# [GOAL]
Take from the listing each line that has the string "Measure".

# [EXERCISE MATERIAL]
···

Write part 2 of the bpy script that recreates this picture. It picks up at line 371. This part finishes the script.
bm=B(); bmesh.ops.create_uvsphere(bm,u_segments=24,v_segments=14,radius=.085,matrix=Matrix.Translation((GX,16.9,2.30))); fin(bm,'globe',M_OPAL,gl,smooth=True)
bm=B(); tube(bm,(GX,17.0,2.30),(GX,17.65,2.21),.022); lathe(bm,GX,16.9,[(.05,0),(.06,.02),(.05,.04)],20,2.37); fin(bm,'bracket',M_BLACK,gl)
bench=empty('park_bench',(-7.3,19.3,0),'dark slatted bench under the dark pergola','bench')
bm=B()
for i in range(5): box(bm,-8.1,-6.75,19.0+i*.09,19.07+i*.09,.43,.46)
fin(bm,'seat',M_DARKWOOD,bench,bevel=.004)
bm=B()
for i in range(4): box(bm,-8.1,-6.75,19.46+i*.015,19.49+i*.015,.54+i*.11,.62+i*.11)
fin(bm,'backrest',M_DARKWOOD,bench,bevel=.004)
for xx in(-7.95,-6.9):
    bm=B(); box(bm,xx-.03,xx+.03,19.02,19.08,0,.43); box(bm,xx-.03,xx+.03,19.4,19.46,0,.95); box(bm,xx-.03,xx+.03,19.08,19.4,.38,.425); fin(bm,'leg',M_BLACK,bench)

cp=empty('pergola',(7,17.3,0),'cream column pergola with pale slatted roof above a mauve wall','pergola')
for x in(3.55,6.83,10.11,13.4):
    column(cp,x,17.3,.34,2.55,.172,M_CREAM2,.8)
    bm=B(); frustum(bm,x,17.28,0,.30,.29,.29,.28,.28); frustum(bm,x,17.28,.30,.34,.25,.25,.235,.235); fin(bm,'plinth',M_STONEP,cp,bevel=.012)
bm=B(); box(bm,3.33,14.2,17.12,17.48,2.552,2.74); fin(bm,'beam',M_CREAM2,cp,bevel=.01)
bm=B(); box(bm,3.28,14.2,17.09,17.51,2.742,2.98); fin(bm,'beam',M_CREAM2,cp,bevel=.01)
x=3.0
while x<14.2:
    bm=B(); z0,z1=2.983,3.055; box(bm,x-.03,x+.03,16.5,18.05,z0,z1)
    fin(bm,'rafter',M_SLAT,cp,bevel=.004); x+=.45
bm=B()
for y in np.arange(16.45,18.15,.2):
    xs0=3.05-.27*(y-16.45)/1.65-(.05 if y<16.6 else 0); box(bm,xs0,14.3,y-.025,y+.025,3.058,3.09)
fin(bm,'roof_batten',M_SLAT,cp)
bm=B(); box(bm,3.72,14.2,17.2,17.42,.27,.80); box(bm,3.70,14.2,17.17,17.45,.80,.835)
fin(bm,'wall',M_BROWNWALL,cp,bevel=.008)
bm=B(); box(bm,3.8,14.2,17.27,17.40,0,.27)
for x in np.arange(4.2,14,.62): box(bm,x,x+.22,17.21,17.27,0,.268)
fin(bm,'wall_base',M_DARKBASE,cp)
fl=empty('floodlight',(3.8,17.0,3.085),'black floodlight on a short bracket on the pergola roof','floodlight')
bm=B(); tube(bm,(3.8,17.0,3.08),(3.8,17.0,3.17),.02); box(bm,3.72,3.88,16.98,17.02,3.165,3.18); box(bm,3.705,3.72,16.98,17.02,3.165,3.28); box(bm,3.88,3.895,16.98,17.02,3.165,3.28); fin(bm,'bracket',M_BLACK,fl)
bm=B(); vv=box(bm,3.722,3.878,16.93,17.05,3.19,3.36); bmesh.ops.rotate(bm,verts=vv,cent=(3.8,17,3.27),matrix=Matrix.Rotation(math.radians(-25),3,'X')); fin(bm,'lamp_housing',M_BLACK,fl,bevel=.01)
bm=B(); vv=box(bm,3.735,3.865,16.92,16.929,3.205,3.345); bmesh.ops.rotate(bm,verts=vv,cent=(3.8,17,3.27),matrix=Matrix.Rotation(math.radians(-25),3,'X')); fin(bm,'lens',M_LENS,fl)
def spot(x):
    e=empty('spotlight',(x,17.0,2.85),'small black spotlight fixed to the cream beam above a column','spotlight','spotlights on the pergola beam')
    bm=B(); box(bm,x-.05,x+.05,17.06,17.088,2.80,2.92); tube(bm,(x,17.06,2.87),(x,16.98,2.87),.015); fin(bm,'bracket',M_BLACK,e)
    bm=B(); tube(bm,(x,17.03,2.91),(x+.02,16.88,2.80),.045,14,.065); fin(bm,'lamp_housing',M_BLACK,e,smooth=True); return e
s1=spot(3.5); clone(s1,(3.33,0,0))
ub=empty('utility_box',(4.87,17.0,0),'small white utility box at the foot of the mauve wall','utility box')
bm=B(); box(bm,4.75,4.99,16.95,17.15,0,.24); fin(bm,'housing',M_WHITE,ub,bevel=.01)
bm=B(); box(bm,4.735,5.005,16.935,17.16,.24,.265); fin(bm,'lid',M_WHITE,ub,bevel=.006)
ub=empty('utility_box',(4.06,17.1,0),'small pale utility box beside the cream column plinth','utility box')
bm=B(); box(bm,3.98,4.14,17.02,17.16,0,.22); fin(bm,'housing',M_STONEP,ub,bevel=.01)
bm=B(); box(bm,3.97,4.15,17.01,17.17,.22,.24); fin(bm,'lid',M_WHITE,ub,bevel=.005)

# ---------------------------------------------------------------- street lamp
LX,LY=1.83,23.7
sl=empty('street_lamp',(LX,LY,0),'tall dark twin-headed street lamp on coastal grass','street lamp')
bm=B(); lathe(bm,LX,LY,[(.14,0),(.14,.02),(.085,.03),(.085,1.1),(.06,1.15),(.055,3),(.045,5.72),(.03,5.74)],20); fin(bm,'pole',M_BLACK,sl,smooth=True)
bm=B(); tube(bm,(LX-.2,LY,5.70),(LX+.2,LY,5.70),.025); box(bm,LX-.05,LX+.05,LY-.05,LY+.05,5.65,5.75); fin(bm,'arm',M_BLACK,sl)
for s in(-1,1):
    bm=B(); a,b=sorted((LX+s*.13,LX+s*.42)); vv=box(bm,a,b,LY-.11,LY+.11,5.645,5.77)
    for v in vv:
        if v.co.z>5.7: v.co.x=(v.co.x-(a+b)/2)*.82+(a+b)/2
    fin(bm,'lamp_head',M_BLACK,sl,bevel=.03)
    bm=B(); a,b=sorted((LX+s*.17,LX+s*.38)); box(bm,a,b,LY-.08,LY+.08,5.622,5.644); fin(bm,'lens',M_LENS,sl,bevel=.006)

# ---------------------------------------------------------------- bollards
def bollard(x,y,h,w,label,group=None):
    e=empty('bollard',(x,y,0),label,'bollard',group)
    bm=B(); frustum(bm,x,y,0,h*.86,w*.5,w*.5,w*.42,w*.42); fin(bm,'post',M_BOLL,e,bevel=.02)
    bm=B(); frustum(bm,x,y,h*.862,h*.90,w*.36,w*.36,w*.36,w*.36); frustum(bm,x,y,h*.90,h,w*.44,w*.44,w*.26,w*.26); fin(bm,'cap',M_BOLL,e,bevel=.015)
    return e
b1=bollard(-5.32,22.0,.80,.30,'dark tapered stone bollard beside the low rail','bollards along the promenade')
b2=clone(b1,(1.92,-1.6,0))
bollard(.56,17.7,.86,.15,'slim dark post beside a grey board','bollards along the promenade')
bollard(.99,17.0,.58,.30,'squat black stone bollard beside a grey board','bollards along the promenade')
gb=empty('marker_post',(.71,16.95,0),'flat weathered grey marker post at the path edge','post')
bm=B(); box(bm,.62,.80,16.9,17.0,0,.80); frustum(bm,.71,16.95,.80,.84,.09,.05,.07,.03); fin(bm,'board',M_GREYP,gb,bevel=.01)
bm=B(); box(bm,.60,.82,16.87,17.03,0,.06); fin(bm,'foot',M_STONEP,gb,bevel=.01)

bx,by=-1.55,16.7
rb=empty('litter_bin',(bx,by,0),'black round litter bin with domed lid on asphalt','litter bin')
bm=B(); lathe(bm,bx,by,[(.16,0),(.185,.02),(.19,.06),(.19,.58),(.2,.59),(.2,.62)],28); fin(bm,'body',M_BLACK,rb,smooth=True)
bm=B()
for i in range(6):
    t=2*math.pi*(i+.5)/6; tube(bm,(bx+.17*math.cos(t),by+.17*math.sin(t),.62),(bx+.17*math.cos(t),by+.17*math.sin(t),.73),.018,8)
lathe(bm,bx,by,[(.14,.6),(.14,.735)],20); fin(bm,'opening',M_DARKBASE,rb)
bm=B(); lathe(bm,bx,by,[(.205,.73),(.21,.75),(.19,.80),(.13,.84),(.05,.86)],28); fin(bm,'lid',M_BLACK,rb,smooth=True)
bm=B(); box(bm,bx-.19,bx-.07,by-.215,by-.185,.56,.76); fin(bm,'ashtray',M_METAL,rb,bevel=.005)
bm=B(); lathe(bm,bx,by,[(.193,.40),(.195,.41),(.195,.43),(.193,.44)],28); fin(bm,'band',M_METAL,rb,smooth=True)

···

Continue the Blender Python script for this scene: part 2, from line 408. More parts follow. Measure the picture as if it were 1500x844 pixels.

···

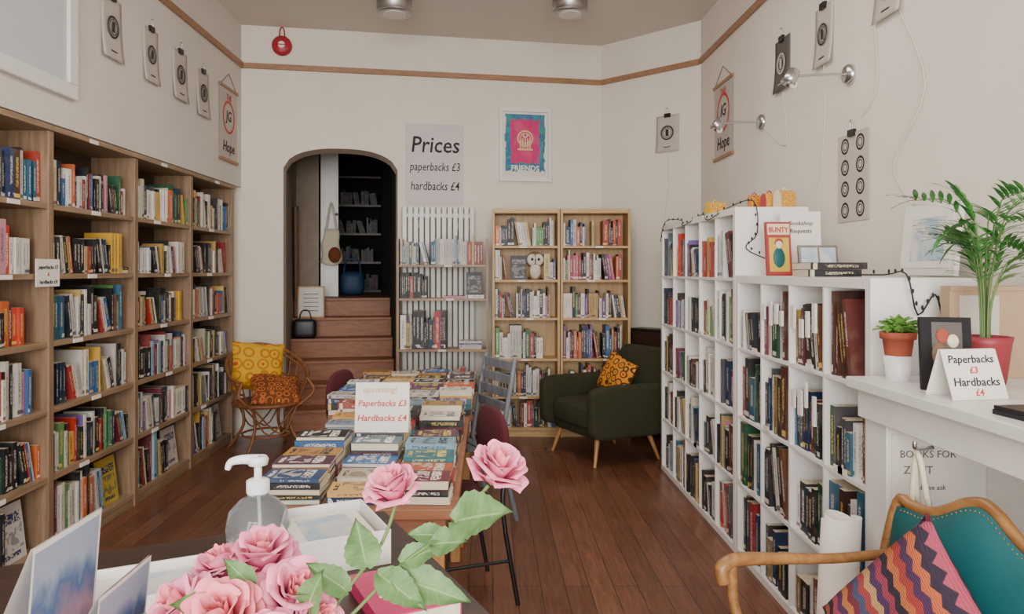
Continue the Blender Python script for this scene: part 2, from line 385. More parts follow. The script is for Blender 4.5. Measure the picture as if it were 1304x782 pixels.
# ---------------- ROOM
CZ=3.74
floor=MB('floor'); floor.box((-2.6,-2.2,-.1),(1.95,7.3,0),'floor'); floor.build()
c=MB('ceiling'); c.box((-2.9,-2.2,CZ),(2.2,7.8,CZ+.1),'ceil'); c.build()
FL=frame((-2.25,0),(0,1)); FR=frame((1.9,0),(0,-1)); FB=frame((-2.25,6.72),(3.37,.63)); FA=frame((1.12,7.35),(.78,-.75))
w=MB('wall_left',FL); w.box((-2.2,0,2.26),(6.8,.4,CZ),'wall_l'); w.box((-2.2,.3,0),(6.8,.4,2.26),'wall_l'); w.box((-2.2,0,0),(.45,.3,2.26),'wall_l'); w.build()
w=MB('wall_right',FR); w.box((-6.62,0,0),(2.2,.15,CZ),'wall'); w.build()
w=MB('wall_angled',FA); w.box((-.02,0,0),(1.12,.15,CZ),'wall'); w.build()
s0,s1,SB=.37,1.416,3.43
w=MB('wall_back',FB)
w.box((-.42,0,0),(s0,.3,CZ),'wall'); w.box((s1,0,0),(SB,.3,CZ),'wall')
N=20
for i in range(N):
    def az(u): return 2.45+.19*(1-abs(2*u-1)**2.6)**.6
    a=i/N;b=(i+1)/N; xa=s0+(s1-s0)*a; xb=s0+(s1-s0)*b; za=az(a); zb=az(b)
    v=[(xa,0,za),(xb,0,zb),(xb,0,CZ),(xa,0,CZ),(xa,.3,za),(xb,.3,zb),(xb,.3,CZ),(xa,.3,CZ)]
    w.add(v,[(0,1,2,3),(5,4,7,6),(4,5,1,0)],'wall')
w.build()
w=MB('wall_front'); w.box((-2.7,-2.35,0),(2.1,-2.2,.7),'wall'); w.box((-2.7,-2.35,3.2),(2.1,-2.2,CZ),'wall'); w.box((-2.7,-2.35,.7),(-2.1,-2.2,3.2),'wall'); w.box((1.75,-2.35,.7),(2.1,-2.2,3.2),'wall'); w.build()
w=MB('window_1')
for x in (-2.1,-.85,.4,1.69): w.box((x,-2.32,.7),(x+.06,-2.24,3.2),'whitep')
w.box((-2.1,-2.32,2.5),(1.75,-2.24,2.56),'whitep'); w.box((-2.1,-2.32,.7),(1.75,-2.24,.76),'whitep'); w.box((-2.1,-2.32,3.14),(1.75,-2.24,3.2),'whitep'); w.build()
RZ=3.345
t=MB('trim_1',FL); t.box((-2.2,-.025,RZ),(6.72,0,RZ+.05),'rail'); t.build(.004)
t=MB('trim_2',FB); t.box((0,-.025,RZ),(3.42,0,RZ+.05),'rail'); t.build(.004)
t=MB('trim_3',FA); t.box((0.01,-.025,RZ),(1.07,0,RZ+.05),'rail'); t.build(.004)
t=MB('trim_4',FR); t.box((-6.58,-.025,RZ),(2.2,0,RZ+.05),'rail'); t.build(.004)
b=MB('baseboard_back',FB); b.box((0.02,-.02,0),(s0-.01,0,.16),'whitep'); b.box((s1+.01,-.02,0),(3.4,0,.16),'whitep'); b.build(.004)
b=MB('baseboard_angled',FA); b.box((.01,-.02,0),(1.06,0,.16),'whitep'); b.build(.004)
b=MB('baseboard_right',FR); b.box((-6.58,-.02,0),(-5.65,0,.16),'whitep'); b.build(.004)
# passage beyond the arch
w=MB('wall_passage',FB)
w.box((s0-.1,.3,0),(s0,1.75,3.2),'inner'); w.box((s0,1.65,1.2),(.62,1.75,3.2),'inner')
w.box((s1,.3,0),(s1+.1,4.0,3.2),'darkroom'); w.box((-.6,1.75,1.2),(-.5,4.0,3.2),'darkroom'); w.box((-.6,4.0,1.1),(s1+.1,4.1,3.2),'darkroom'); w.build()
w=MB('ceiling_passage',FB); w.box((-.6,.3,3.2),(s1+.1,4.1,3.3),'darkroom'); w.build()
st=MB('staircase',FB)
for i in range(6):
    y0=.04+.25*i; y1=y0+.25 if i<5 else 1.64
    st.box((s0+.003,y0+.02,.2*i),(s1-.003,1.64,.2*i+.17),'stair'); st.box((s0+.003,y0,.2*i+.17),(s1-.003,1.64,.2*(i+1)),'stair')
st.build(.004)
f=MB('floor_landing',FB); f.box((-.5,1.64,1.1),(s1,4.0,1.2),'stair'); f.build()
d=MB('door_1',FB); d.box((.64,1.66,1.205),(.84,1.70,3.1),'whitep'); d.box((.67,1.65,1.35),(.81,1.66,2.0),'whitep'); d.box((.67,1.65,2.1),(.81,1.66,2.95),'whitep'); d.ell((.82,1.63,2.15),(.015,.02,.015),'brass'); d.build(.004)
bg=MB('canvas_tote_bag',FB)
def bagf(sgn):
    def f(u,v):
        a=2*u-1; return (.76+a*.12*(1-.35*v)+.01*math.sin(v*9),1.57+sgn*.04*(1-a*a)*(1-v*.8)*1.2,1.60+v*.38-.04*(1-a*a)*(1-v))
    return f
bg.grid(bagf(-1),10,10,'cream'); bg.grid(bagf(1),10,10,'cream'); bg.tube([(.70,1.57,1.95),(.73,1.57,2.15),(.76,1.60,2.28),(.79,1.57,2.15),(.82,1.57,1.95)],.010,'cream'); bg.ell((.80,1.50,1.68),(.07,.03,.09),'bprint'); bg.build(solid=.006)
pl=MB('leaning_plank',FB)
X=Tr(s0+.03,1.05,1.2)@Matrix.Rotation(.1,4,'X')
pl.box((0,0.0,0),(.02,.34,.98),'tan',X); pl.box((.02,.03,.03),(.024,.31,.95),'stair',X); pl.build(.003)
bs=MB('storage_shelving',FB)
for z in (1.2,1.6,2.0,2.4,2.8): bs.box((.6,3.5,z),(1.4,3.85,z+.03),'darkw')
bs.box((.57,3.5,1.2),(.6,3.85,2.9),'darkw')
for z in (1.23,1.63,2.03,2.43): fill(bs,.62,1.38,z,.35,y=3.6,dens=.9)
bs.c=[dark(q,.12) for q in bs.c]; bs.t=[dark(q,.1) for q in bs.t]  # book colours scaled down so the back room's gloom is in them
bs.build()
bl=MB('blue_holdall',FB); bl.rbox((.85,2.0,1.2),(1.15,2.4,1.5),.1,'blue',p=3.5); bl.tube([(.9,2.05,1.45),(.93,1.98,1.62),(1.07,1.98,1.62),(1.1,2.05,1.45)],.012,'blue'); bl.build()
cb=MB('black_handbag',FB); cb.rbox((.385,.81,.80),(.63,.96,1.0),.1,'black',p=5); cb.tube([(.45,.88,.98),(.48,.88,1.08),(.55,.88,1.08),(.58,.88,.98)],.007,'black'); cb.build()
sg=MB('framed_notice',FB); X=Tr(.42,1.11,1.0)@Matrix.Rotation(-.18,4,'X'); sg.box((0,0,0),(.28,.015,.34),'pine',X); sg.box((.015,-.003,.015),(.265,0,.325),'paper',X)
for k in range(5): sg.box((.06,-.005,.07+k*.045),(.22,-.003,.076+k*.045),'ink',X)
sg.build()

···

# [FULL OUTPUT]
Continue the Blender Python script for this scene: part 2, from line 408. More parts follow. Measure the picture as if it were 1500x844 pixels.
Continue the Blender Python script for this scene: part 2, from line 385. More parts follow. The script is for Blender 4.5. Measure the picture as if it were 1304x782 pixels.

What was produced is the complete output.